Un célèbre théologien musulman, Ibn Khaldun, distingue trois sortes de combats spirituels : le premier qu’il appelle “le combat de la Piété”, le second “le combat de la Rectitude”, et le troisième “le combat du Dévoilement par intuition”. Selon lui, la direction d’un maître spirituel n’est pas également nécessaire au niveau de chacun de ces trois degrés. Au premier degré, la présence d’un maître permet au disciple un enseignement “en acte” qui est préférable à un enseignement livresque, comme le montre l’exemple de l’archange Gabriel apprenant au Prophète les mouvements relatifs à la prière. Au second degré, Ibn Khaldun montre que la présence d’un maître permet une meilleure connaissance de la nature de l’âme individuelle, facilitant ainsi la recherche de la Rectitude. Mais là où l’enseignement d’un guide devient absolument indispensable, c’est au niveau du troisième degré : ” Quant au combat spirituel de l’Intuition et de la Contemplation, dont le but est le soulèvement du voile du monde sensible et la connaissance du monde spirituel […], elle dépend d’une façon nécessaire et absolue d’un maître de l’initiation […], sans lequel ce combat spirituel serait vain dans la plupart des cas”. Pour conclure, Ibn Khadun nous dit que si le terme “soufisme” s’applique aux trois degrés que nous venons de mentionner, il désigne d’une manière plus spécifique le dernier d’entre eux.

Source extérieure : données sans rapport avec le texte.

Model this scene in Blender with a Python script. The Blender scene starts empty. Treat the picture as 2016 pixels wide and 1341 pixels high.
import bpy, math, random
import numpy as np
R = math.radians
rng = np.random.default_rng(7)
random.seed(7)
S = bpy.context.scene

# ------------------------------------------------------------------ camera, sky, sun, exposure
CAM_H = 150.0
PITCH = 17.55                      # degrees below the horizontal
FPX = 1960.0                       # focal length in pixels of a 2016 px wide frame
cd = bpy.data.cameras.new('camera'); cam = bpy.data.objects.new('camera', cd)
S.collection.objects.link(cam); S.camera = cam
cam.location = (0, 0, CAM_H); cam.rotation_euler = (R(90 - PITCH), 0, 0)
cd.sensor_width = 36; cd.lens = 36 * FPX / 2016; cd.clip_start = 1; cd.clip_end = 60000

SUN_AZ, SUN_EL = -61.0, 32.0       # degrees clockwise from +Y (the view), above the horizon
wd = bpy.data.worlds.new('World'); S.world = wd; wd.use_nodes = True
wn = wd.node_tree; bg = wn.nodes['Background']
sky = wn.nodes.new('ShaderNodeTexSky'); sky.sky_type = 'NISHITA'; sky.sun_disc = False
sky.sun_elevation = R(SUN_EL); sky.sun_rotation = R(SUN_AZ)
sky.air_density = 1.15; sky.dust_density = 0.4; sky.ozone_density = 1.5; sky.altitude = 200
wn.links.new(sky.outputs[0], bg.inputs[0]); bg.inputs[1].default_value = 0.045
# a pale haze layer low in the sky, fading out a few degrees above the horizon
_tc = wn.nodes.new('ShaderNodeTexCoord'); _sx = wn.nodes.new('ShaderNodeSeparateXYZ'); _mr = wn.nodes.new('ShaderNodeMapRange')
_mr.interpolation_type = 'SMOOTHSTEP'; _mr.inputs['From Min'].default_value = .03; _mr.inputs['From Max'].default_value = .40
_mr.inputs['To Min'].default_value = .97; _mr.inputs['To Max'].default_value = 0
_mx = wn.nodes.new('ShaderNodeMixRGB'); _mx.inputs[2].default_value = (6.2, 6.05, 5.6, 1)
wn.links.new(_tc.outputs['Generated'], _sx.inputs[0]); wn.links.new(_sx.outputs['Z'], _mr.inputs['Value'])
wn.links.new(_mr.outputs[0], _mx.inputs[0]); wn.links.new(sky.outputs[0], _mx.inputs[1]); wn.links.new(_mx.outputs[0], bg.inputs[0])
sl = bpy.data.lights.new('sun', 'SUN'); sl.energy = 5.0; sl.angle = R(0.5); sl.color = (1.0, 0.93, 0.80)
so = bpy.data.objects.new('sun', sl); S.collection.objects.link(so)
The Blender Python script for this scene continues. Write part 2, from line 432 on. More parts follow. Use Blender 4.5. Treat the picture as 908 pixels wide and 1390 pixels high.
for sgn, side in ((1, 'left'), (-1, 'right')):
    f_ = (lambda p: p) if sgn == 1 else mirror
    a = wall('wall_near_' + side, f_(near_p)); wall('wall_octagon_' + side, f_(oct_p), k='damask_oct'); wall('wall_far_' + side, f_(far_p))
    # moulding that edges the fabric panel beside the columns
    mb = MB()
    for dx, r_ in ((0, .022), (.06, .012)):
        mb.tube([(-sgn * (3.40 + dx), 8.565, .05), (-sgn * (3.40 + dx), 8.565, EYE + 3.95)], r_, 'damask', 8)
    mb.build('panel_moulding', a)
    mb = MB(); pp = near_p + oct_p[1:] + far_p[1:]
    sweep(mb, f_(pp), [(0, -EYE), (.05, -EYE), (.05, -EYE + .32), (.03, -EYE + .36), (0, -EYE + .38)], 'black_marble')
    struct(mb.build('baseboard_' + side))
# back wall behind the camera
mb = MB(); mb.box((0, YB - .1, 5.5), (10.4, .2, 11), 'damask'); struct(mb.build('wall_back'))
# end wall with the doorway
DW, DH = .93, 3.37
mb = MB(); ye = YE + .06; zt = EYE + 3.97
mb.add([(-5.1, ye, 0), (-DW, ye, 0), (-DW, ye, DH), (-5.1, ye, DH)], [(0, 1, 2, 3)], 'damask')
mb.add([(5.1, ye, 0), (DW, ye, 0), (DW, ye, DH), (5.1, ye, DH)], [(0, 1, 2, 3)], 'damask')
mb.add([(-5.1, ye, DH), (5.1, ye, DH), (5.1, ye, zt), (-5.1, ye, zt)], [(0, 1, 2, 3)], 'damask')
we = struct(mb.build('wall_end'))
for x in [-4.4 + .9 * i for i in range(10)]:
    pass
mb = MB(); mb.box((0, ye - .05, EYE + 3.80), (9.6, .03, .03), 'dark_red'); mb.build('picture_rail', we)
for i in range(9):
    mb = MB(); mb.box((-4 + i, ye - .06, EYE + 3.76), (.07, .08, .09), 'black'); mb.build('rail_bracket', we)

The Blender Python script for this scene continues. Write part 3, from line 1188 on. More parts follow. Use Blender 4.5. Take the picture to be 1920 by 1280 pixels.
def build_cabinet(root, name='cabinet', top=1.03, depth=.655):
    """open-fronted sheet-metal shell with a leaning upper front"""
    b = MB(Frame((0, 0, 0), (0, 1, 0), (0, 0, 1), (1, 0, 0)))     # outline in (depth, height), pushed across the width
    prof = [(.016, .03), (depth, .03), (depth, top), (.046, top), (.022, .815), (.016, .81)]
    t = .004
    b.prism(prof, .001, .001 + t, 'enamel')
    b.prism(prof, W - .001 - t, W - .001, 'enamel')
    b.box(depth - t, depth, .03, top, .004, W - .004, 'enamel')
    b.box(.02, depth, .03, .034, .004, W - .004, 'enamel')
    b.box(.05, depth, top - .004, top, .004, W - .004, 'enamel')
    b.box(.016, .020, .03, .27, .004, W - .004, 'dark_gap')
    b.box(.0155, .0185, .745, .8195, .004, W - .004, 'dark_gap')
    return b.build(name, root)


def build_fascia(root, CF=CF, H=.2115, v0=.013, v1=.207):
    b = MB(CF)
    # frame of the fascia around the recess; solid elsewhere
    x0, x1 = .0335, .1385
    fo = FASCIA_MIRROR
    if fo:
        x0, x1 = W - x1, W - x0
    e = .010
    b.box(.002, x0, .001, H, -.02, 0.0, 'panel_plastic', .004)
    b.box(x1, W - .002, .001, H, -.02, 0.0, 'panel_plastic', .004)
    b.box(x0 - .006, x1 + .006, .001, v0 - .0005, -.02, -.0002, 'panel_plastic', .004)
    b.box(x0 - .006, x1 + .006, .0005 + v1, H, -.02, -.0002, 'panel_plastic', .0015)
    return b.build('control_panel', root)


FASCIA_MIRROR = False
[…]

Pour terminer sur une image, on peut évoquer la vie spirituelle par une analogie avec la vie corporelle. Ici, la Loi est représentée par la peau, l’aspect visible et extérieur de l’être humain. La Foi est symbolisée par la chair, la substance et le poids de l’être. Enfin, l’Esprit est constitué par les os, et la moelle qu’ils contiennent. Le soufisme se veut cette “substantifique moelle”, cette source de vie qui nourrit et régénère le corps qui la contient.